▶ **Goal**
Pictures aside, quote the whole listing exactly.

* START Raw data *

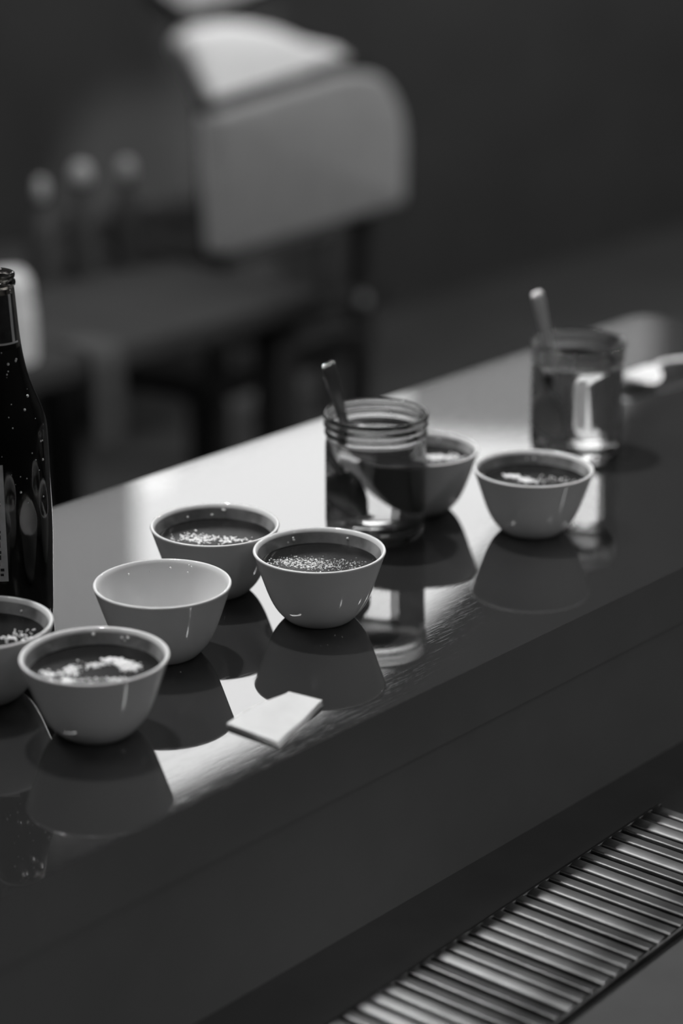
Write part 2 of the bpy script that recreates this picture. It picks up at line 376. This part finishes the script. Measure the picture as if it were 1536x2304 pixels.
def jar_spoon(u, n, label, tip, rim, rz, m='steel'):
    t = thing('teaspoon', W(u, n, CT), label, 'spoon', rz, 'spoons standing in the jars')
    tip = Vector(tip); rim = Vector(rim); d = (rim-tip).normalized(); L = (.0105 - tip.z)/d.z
    end = tip + d*L
    face = Vector((.62, -.78, .1))
    path = []; rad = []
    for s, w_, th_, off in ((-.0012, .0040, .0006, .0018), (0, .0058, .0011, .0012), (.003, .0068, .0012, .0003), (.010, .0070, .0012, 0), (.022, .0064, .0012, 0), (.040, .0050, .0012, 0), (.060, .0036, .0014, 0), (.075, .0028, .0015, 0), (L-.036, .0028, .0015, 0)):
        path.append(tip + d*s - face*off); rad.append((w_, th_))
    obj('handle', tube_bm(path, rad, 20, face), M[m], t, angle=70)
    b = path[-1]; bp = []; br = []
    for k in range(11):
        q = k/10; bp.append(b + d*.036*q + face*(-.004*math.sin(math.pi*q))); br.append((max(.0028, .0125*math.sin(math.pi*(.12+.82*q))**.7), .0012))
    obj('spoon_bowl', tube_bm(bp, br, 20, face), M[m], t, angle=70)
    return t
jar_spoon(.1249, -.2343, 'dark steel spoon standing in the nearer glass jar', (-.0365, .020, .1300), (-.0285, .0215, .0985), 0)
jar_spoon(.3991, -.2272, 'bright steel spoon standing in the farther glass jar', (-.0345, .0195, .1345), (-.0262, .0205, .0985), .0, 'lit_steel')

# ------------------------------------------------------------------ dark bottle
bt = thing('glass_bottle', W(-.1802, -.1554, CT), 'dark wet glass bottle with labels, cut off by the left edge of the frame', 'bottle')
BO = [(0, .006), (.022, .004), (.027, .0005), (.0298, .002), (.0310, .006), (.0315, .016), (.0322, .040), (.0332, .068), (.0331, .092), (.0327, .125), (.0324, .138), (.0315, .147), (.0283, .1575), (.0221, .174), (.0186, .1895), (.0166, .206), (.0154, .224), (.0146, .236), (.0143, .2395)]
BF = [(.0143, .2405), (.0154, .2412), (.0156, .2425), (.0153, .2440), (.0142, .2446), (.0141, .2456), (.0150, .2462), (.0154, .2476), (.0152, .2490), (.0141, .2498), (.0124, .2496)]
BI = [(.0112, .2485), (.0112, .2385), (.0122, .224), (.0134, .206), (.0154, .189), (.0188, .174), (.0248, .1575), (.0282, .147), (.0296, .138), (.0300, .125), (.0304, .092), (.0303, .014), (.028, .009), (.018, .010), (0, .013)]
obj('bottle_glass', lathe_bm(smooth_prof(BO, 3) + BF + BI, 96), M['bottle_glass'], bt, angle=60)
BL = [(0, .0128), (.018, .0098), (.0282, .0088), (.0305, .014), (.0306, .092), (.0302, .125), (.0298, .138), (.0284, .147), (.0250, .1575), (.0190, .174), (.0156, .189), (.0138, .202), (0, .202)]
d_ = obj('drink', lathe_bm(BL, 64), M['beer'], bt, angle=60); d_['label'] = 'dark drink filling the bottle to its neck'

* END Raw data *

▶ **Right answer**
Write part 2 of the bpy script that recreates this picture. It picks up at line 376. This part finishes the script. Measure the picture as if it were 1536x2304 pixels.
def jar_spoon(u, n, label, tip, rim, rz, m='steel'):
    t = thing('teaspoon', W(u, n, CT), label, 'spoon', rz, 'spoons standing in the jars')
    tip = Vector(tip); rim = Vector(rim); d = (rim-tip).normalized(); L = (.0105 - tip.z)/d.z
    end = tip + d*L
    face = Vector((.62, -.78, .1))
    path = []; rad = []
    for s, w_, th_, off in ((-.0012, .0040, .0006, .0018), (0, .0058, .0011, .0012), (.003, .0068, .0012, .0003), (.010, .0070, .0012, 0), (.022, .0064, .0012, 0), (.040, .0050, .0012, 0), (.060, .0036, .0014, 0), (.075, .0028, .0015, 0), (L-.036, .0028, .0015, 0)):
        path.append(tip + d*s - face*off); rad.append((w_, th_))
    obj('handle', tube_bm(path, rad, 20, face), M[m], t, angle=70)
    b = path[-1]; bp = []; br = []
    for k in range(11):
        q = k/10; bp.append(b + d*.036*q + face*(-.004*math.sin(math.pi*q))); br.append((max(.0028, .0125*math.sin(math.pi*(.12+.82*q))**.7), .0012))
    obj('spoon_bowl', tube_bm(bp, br, 20, face), M[m], t, angle=70)
    return t
jar_spoon(.1249, -.2343, 'dark steel spoon standing in the nearer glass jar', (-.0365, .020, .1300), (-.0285, .0215, .0985), 0)
jar_spoon(.3991, -.2272, 'bright steel spoon standing in the farther glass jar', (-.0345, .0195, .1345), (-.0262, .0205, .0985), .0, 'lit_steel')

# ------------------------------------------------------------------ dark bottle
bt = thing('glass_bottle', W(-.1802, -.1554, CT), 'dark wet glass bottle with labels, cut off by the left edge of the frame', 'bottle')
BO = [(0, .006), (.022, .004), (.027, .0005), (.0298, .002), (.0310, .006), (.0315, .016), (.0322, .040), (.0332, .068), (.0331, .092), (.0327, .125), (.0324, .138), (.0315, .147), (.0283, .1575), (.0221, .174), (.0186, .1895), (.0166, .206), (.0154, .224), (.0146, .236), (.0143, .2395)]
BF = [(.0143, .2405), (.0154, .2412), (.0156, .2425), (.0153, .2440), (.0142, .2446), (.0141, .2456), (.0150, .2462), (.0154, .2476), (.0152, .2490), (.0141, .2498), (.0124, .2496)]
BI = [(.0112, .2485), (.0112, .2385), (.0122, .224), (.0134, .206), (.0154, .189), (.0188, .174), (.0248, .1575), (.0282, .147), (.0296, .138), (.0300, .125), (.0304, .092), (.0303, .014), (.028, .009), (.018, .010), (0, .013)]
obj('bottle_glass', lathe_bm(smooth_prof(BO, 3) + BF + BI, 96), M['bottle_glass'], bt, angle=60)
BL = [(0, .0128), (.018, .0098), (.0282, .0088), (.0305, .014), (.0306, .092), (.0302, .125), (.0298, .138), (.0284, .147), (.0250, .1575), (.0190, .174), (.0156, .189), (.0138, .202), (0, .202)]
d_ = obj('drink', lathe_bm(BL, 64), M['beer'], bt, angle=60); d_['label'] = 'dark drink filling the bottle to its neck'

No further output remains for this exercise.